> EXERCISE DESCRIPTION
Exactly retype the lines from the one containing "Generate a Blender" through the one containing "C.camera = cam"; both ends count, pictures do not.

> DATASET EXTRACT
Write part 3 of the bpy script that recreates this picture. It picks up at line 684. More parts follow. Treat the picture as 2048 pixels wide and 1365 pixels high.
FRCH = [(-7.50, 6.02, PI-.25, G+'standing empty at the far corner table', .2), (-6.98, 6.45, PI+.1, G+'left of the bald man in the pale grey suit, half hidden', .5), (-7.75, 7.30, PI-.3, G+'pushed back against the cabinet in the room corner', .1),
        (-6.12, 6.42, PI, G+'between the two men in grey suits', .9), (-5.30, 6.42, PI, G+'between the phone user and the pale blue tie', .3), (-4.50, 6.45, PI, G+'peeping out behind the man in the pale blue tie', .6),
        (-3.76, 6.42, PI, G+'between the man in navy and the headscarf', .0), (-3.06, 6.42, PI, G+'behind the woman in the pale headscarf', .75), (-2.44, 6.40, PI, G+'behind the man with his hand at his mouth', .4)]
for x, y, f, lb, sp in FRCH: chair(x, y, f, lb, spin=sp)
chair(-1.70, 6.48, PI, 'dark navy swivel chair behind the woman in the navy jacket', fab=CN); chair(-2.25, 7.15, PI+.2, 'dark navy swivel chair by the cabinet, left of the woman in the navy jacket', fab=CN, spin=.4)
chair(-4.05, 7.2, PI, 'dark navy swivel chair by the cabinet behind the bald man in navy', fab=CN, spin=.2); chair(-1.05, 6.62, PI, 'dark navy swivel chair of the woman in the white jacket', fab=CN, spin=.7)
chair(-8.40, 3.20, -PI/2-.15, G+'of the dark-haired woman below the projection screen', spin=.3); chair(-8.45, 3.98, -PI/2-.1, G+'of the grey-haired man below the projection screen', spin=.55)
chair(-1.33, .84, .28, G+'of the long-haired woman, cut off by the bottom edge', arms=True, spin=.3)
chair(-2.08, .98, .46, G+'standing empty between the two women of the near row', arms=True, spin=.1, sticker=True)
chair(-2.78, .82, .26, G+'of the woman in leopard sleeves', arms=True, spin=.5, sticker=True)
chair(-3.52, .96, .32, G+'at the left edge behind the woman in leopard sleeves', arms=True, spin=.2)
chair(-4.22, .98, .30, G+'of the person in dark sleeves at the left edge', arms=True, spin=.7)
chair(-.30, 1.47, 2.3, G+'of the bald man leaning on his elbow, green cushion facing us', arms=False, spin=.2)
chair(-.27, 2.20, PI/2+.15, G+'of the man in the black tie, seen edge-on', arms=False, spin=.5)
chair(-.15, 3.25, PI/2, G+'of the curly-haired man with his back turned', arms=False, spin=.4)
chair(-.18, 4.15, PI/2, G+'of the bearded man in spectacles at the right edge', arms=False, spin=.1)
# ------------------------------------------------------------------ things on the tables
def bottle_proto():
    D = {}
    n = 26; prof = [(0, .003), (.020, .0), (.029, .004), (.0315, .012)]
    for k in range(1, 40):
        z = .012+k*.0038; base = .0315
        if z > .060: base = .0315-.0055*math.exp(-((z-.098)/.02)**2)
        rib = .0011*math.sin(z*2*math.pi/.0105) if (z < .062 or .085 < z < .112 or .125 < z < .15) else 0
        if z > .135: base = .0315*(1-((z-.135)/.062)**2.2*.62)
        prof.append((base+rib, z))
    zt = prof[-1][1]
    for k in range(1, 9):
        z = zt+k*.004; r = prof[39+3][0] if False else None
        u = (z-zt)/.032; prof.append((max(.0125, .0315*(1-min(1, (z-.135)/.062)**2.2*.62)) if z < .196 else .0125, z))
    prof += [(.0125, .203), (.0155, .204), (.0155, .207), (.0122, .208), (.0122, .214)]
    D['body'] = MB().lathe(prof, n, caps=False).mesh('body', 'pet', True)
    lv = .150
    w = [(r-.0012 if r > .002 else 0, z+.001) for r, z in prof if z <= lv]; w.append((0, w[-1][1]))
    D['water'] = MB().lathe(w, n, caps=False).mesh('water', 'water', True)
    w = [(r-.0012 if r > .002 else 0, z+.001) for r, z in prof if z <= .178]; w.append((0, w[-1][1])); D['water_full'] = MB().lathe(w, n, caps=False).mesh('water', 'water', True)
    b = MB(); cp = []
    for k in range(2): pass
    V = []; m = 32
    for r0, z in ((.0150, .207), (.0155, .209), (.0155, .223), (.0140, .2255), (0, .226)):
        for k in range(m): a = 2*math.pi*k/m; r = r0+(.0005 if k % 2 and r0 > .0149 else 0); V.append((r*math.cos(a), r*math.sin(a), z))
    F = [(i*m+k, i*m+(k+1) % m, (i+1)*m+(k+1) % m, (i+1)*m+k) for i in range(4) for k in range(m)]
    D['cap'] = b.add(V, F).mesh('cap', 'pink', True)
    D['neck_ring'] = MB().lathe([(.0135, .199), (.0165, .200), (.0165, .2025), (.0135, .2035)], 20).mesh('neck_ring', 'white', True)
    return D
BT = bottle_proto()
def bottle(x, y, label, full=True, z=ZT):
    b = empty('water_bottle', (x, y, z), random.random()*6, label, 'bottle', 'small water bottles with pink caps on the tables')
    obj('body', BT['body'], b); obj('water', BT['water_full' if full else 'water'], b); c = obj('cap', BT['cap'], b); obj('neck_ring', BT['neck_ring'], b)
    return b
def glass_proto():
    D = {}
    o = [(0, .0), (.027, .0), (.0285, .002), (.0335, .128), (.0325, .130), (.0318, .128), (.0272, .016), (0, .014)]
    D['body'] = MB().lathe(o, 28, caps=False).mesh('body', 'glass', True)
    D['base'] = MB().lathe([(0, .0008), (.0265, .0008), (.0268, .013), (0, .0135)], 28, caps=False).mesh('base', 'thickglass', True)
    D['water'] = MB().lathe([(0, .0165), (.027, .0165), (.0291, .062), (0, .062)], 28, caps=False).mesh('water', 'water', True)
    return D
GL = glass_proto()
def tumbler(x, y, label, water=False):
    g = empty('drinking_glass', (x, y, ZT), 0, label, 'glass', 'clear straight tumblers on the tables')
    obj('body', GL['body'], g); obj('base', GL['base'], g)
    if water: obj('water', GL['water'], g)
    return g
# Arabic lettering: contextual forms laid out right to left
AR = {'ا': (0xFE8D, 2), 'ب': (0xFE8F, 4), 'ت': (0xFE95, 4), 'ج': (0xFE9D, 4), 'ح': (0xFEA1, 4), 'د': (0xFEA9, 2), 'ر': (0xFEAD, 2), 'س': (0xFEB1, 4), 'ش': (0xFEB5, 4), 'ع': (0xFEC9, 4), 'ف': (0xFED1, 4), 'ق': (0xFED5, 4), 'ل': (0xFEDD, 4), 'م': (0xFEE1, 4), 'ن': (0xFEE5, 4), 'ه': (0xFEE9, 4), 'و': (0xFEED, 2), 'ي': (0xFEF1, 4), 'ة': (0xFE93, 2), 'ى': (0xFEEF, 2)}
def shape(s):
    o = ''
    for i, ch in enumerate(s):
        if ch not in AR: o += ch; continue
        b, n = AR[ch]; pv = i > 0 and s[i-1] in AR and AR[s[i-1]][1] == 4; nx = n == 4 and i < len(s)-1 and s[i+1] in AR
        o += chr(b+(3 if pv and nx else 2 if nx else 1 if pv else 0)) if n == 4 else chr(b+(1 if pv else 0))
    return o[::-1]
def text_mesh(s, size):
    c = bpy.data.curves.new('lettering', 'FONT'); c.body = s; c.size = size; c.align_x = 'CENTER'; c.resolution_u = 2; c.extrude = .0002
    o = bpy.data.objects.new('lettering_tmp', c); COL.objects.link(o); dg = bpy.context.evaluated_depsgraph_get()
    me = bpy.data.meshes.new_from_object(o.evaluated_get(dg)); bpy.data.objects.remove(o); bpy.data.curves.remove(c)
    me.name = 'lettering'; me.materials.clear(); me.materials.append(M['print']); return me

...

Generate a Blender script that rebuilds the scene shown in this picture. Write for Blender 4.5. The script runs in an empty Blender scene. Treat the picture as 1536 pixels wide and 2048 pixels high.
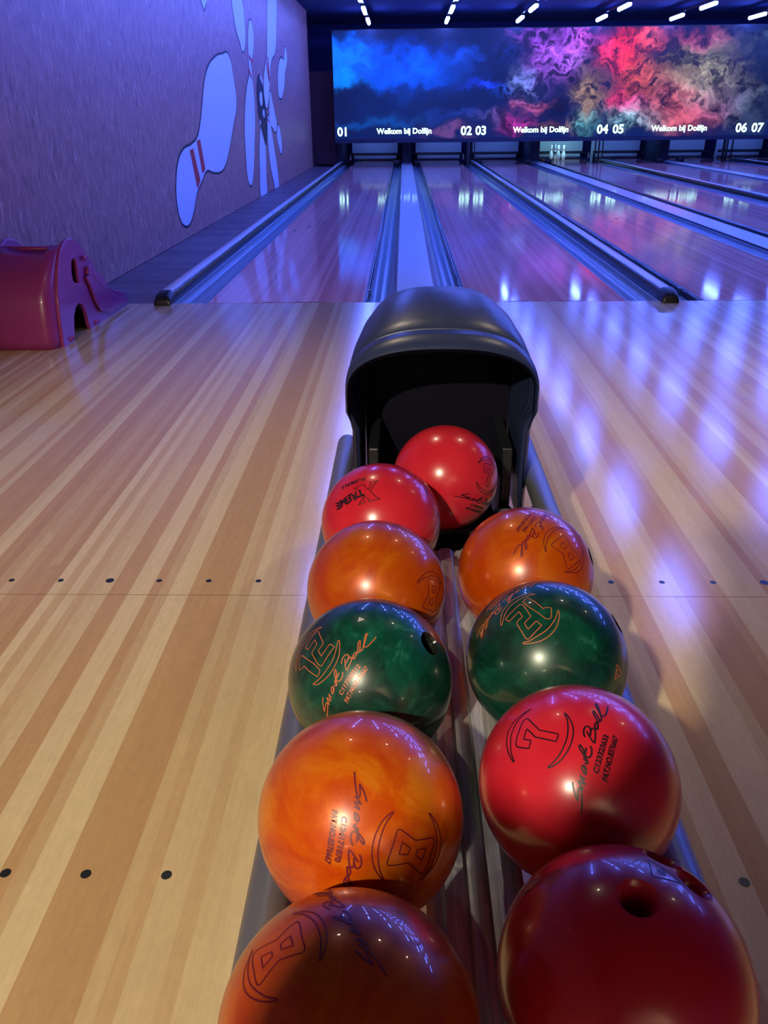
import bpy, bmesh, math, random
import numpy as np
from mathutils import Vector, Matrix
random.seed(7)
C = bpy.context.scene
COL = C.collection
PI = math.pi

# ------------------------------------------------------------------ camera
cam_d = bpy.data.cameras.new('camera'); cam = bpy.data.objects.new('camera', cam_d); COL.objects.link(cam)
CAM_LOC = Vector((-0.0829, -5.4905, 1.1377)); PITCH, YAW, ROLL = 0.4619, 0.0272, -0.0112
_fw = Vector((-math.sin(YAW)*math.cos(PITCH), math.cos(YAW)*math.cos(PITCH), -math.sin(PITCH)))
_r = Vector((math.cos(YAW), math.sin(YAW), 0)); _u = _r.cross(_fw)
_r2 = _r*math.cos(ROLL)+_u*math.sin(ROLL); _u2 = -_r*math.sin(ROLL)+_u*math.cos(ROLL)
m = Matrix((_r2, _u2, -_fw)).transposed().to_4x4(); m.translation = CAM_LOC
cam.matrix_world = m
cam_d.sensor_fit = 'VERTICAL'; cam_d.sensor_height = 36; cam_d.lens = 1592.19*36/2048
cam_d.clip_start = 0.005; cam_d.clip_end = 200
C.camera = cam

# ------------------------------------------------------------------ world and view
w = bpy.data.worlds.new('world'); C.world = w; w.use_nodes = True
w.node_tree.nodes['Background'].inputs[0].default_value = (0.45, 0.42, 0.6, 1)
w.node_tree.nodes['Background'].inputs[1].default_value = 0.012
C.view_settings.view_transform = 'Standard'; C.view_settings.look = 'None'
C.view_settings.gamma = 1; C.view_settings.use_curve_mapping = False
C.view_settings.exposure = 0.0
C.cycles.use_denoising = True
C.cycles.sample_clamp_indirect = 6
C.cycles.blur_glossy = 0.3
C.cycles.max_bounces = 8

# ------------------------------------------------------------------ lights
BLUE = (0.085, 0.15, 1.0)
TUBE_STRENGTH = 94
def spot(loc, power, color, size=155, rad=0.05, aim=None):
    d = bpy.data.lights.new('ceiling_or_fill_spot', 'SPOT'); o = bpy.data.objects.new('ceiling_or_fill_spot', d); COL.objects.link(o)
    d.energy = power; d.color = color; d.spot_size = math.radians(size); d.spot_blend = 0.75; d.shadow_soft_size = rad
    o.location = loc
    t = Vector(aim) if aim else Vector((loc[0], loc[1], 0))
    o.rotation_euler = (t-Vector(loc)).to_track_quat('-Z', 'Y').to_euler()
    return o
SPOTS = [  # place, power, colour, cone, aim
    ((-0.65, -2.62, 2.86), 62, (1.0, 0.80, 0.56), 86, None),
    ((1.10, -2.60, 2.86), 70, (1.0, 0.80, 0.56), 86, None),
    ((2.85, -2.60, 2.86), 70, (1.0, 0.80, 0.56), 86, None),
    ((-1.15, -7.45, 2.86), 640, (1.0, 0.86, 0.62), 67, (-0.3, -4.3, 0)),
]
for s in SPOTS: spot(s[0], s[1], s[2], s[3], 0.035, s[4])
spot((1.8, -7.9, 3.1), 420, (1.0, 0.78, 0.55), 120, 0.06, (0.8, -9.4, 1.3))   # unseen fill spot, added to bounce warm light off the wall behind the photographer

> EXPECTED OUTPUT
Generate a Blender script that rebuilds the scene shown in this picture. Write for Blender 4.5. The script runs in an empty Blender scene. Treat the picture as 1536 pixels wide and 2048 pixels high.
import bpy, bmesh, math, random
import numpy as np
from mathutils import Vector, Matrix
random.seed(7)
C = bpy.context.scene
COL = C.collection
PI = math.pi

# ------------------------------------------------------------------ camera
cam_d = bpy.data.cameras.new('camera'); cam = bpy.data.objects.new('camera', cam_d); COL.objects.link(cam)
CAM_LOC = Vector((-0.0829, -5.4905, 1.1377)); PITCH, YAW, ROLL = 0.4619, 0.0272, -0.0112
_fw = Vector((-math.sin(YAW)*math.cos(PITCH), math.cos(YAW)*math.cos(PITCH), -math.sin(PITCH)))
_r = Vector((math.cos(YAW), math.sin(YAW), 0)); _u = _r.cross(_fw)
_r2 = _r*math.cos(ROLL)+_u*math.sin(ROLL); _u2 = -_r*math.sin(ROLL)+_u*math.cos(ROLL)
m = Matrix((_r2, _u2, -_fw)).transposed().to_4x4(); m.translation = CAM_LOC
cam.matrix_world = m
cam_d.sensor_fit = 'VERTICAL'; cam_d.sensor_height = 36; cam_d.lens = 1592.19*36/2048
cam_d.clip_start = 0.005; cam_d.clip_end = 200
C.camera = cam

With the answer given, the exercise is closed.